Pauline Marois a insisté sur le fait que ce sera le secteur privé qui sera invité à développer le Plan nord. Elle a tenu à souligner que le projet de loi sur les mines qui sera déposé en 2013 ne contiendra pas de politique sur les redevances. Que l’industrie sera consultée sur le sujet ce qui laisse penser que toute solution qu’elle proposera sera essentiellement tournée autour des préoccupations du secteur privé. « Il y aura des exigences différentes de celles qu’avait l’ancien gouvernement, mais qui seront aussi raisonnables, parce que nous souhaitons continuer à développer le Nord. Nous n’avons pas renoncé à développer le Nord, loin de là. Mais nous le ferons avec des paramètres un peu différents ». En quoi seront-ils différents, ça on l’ignore. Elle répond probablement aux pressions que la Fédération des chambres de commerce du Québec entend mettre sur le gouvernement du PQ afin qu’aucune modification ne soit apportée à la loi sur les mines (Le Devoir, 15 décembre. Cahier Économie, p. 1). Mais c’est dans le comportement de la ministre des ressources naturelles que l’on peut deviner de quoi il retourne.

La ministre Ouellet s’enfonce de plus en plus dans le ridicule. Dans un article d’Alexandre Shields, Le Devoir (http://www.ledevoir.com/politique/quebec/366588/redevances-minieres-qui-paie-et-combien) il révélait le 17 décembre qu’il est tout aussi impossible aujourd’hui d’obtenir le portrait de la situation des redevances minières que sous le règne des libéraux. Pourtant, Martine Ouellet condamnait encore récemment les libéraux pour leur manque de transparence. Bonnet blanc, blanc bonnet… On apprend également que “dans le premier budget du ministre des Finances, Nicolas Marceau, le montant est estimé à 245 millions pour 2012-2013. Pour la dernière année, soit 2011-2012 vérifiable, il serait de 334 millions. Pour la même année, la valeur brute des ressources minérales extraites par les minières atteindrait plus de neuf milliards de dollars”. Un calcul rapide nous fait réaliser que le pourcentage anticipé par le ministre Marceau pour les redevances est de 3,7% de la valeur des extractions minières, un chiffre ridiculement bas.

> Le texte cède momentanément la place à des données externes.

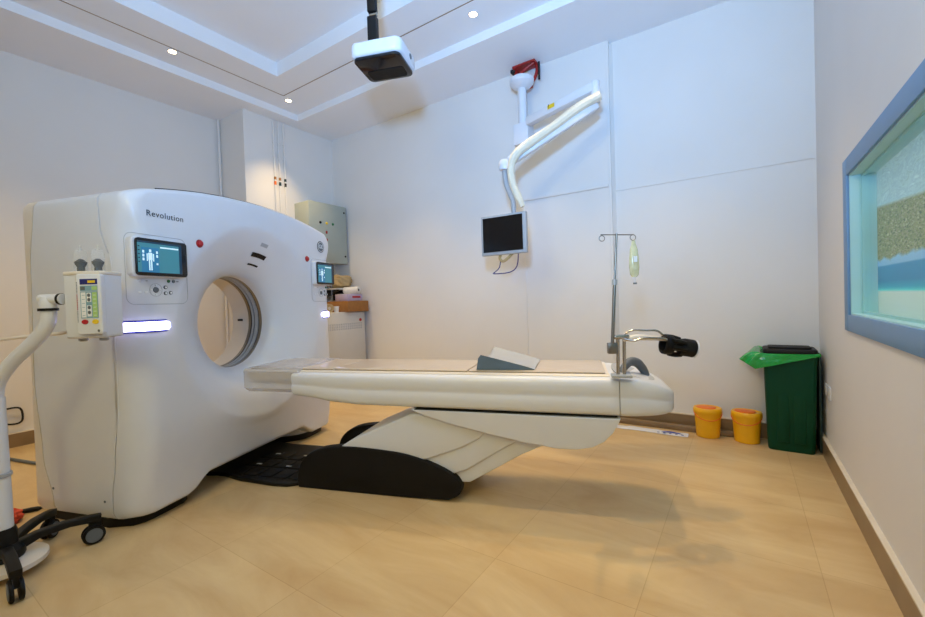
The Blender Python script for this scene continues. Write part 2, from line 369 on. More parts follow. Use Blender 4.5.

Bref, la ministre refuse de dévoiler le montant des redevances payées en 2011-2012, l’identité des minières en activité actuellement ou combien ces minières verseront dans le trésor québécois pour les opérations en cours. Plus globalement, elle refuse de révéler l’ampleur des besoins en matière de renaturalisation des sites miniers abandonnés , les sommes qui devront être investies et l’approche qu’elle entend adopter lors des consultations sur le projet de loi sur les mines alors qu’elle s’empresse d’ajouter qu’elle consultera l’industrie. Le PQ a fait savoir que, malgré le fait qu’il s’était engagé à abolir le Fonds des générations, il continuera à y verser les redevances minières. Bref, malgré tous les engagements électoraux du PQ, ce seront encore les banques et les minières qui profiteront des ressources naturelles du Québec.